1.        Stamp photocopy with “Reserve date” – know when processed.  [Probably this copy goes on for physical processing in Sirsi’s reserve module]

2.        Scan item (sheetfeeder to flatbed scanner); automatically creates pdf record, loads to pc

3.        Define database record (Access db): 

·         School/Dept.

·         Course

·         Professor (plus email address and website URL)

·         Word type (Exams, Reading Assignment, Course syllabus, Homework solutions, Class notes, Other)

·         Semester

·         Year

·         Description (Title)

·         Activation date

·         Expires:  __ Never, __date

·         # pages

·         Check boxes:

·         Copyrighted material (will show copyright warning statement before showing pdf file)

·         Publisher’s permission (yes / no)

·         Cross reference (for multiple courses or instructors)  --brings up screens for listing their info.

4.        Move db record and pdf file to network server (Unix).  Visual Basic copies to server and deletes from local pc.  [Windows 98 can map a network drive to show Unix drives] –Anthony will experiment.  Path becomes:  school/course #/prof last name and 2 initials/automatic sequence number for image numbered for each professor:  “ece/6520/glyttis/1

5.        Export to Internet (updates web pages).  This step is done once or twice a day.  One complete text file of all electronic reserves is replaced and from that the web pages are updated (created).  Not sure, but the physical reserve information is likely gathered in a batch mode.

 


User access:

·         Library website has links for catalog and electronic reserves.
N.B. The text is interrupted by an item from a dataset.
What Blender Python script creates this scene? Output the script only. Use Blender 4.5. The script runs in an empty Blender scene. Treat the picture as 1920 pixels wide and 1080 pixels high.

·         Enter user name and password

·         Browse by dept; search by instructor or dept/course number

·         Web page for instructor/course:

·         E-reserve Categories:  reading assignments, exams, problem solutions, etc.

·         Choose item from category list:

·         See copyright warning

·         See complete citation

·         Opens Acrobat; see item.  Left frame gives page-by-page access (automatically generated); right frame contains text

·         Also shows reserve books from Sirsi (author-title)

·         PROBLEMS:  Still have printer problems with older printers and their 3.1 pdf files (slow).

·         SUGGESTION:  Install the most RAM possible at the printer level; Use Pentium 3 pcs with dual portal RAM.

 

What documents will be kept in paper form?

·         All ereserves are retained in paper, processed, and available in Reserve area.

 

What happens when items are removed from reserve?

·         Copyrighted items are retained only if:

·         Professor responds to query – retain next semester

·         For repeated use, professor must supply copyright permission letter

·         Generally scanned files are deleted at end of semester or after 1 year unless permission recorded.

·         Probably (not sure), non-copyrighted items may be retained.  They said, though, that most items were removed on annual basis.  “Not legal to retain for more than one year.”

 

Phase 3 development for 2000-2001:

·         Digital certificates (for authentication) and smart portals

·         URL links to full text (faculty must provide)

·         Full information on reserve books (Sirsi or Endeavor)

·         May experiment with Capture (OCR) but using routines for best quality.  Rationale:  allows searchable text.